Wednesday, January 19, 2011

The Great Horror Family (2004)

Original title: Kaiki Daikazoku

The rather eccentric Imawano family movies into a new suburban home. While the family's dad, being an enthusiast of the paranormal, is rather excited about the fact that something's supposed to be not quite right with the new house, the rest of his family is a bit blasé about it all. And no wonder: though Dad has no talent at actually seeing the things he's so excited about under any circumstances, the rest of the family has inherited the psychic abilities of a long line of female priests and mediums.

While the family is still moving in, Grandpa (Shunji Fujimura) has some frightening experience with the central hub for all of the house's mystery, The Room That Will Not Open, and dies. Obviously, being dead and all, he's now not the best candidate for the family's spiritual protection anymore, so Gramps's ghost moves into the Room and charges his hapless grandson Kiyoshi (Issei Takahashi) with the job. The dead old man is convinced that something important and terrible will happen soon.

In fact, Kiyoshi has his hands full with a series of ghostly appearances, aliens, yokai and other weird occurrences that happen in and around the house in a matter of minutes. Cursed gothic lolitas, men in black, whacky priests and a female ghost (Kyoko Toyama) with a crush on the young man will also make an appearance. Kiyoshi's rather inconcrete mission isn't made any easier by the utter weirdness that is the natural state of the rest of the family (Tomiko Ishii, Shigeru Muroi, Asuka Shibuya). And those are just the little daily troubles the young man will have to survive before he has to cope with the true nature of what is hidden inside The Room That Will Not Open.

The 13-episode TV show The Great Horror Family is what happens when a bunch of directors and writers - among them Takashi Shimizu and Yudai Yamaguchi - with love for and experience in all things horrific decide (well, or are hired) to make a horror comedy.

The early episodes concern mostly relatively traditional Japanese ghosties and ghoulies who all go about their usual business until their problems are solved through practical absurdity. The first episode, for example, sees the beleaguered Kiyoshi turn into a nightly ghost psychiatrist babbling away with the sort of kitchen psychology that could only convince a ghost of anything and inadvertently winning a fan for life (death?) in a female ghost named Asami.
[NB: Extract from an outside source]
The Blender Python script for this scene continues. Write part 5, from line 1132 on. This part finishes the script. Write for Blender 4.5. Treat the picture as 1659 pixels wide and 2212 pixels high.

Through this, the audience learns early on that ghost are just people, too, only very dead and rather single-minded ones.

The further the show goes along, the more its emphasis wanders from funny interpretations of the more traditional ghosts to the sort of total absurdity and weirdness one expects of Japanese comedy. The show turns to situations that would be outright frightening or disturbing if they weren't played with a wink followed by a deadpan look.

I already liked the beginning of the show quite a bit (it's funny, you know), but the more absurd episodes tend to be even more entertaining. Honestly, what's not to like about a Yakuza movie parody in which Kiyoshi runs away from home and starts to work for a dead Yakuza bartender called Memento Mori, who offers living guests the opportunity to spend time with some charming living corpses, until the man's business is destroyed by zombie hit men? Or the episode in which a ghostly builder decides to renovate the family's home, and the Imawanos find themselves trapped in the bizarre, non-Euclidean labyrinth it turns into? The comedy format acts as a way for the makers of the show to be as playful as possible, and watching these guys being playful is a lot like listening to a group of very good improvising musician on a good evening.

While the show's visuals are solid, yet very TV-looking and therefore are bit bland at times, the excellent cast is what carries the show besides the humour. Everyone's not just cast exceedingly well, but game for everything, willing and able to switch from an ironic emulation of utter dramatic earnestness to bizarre grimacing at a moment's notice.

Even though not every episode's plot is something to write home about, the wild, random asides so typical of what I've learned to identify as Japanese humour make every single one of them worth watching. In this context, I'm even willing to approve of the slight sappiness that comes with the J-Drama territory.

 

2 comments:

Doug Bolden said...

The Great Horror Family is one of those shows I picked up on a whim. I saw it, went "That looks weird/crappy, why not?" Well, I said that, and came back the next day to get it, and it was sold out. So I went to Amazon, and they had bunches for cheap (I paid something like $8 for the set). Watched it, and was amazed that something this different, weird, and clever was so completely ignored. I have tried getting people to watch it, and almost all of them respond positively to it, but then never follow-up and get their own copy and finish it. Which makes me sad.

I should watch it again. The Yakuza episode has been thumping the back of my mind.

houseinrlyeh aka Denis said...

Classic question: What is wrong with people?
But seriously, you can't make much of a better offer than this show with decent enough subtitles for what amounts to coffee money.

I read something positive (and the name of Shimizu, whose stuff I usually adore) somewhere on the 'net about the show, and didn't see any reason not to try it.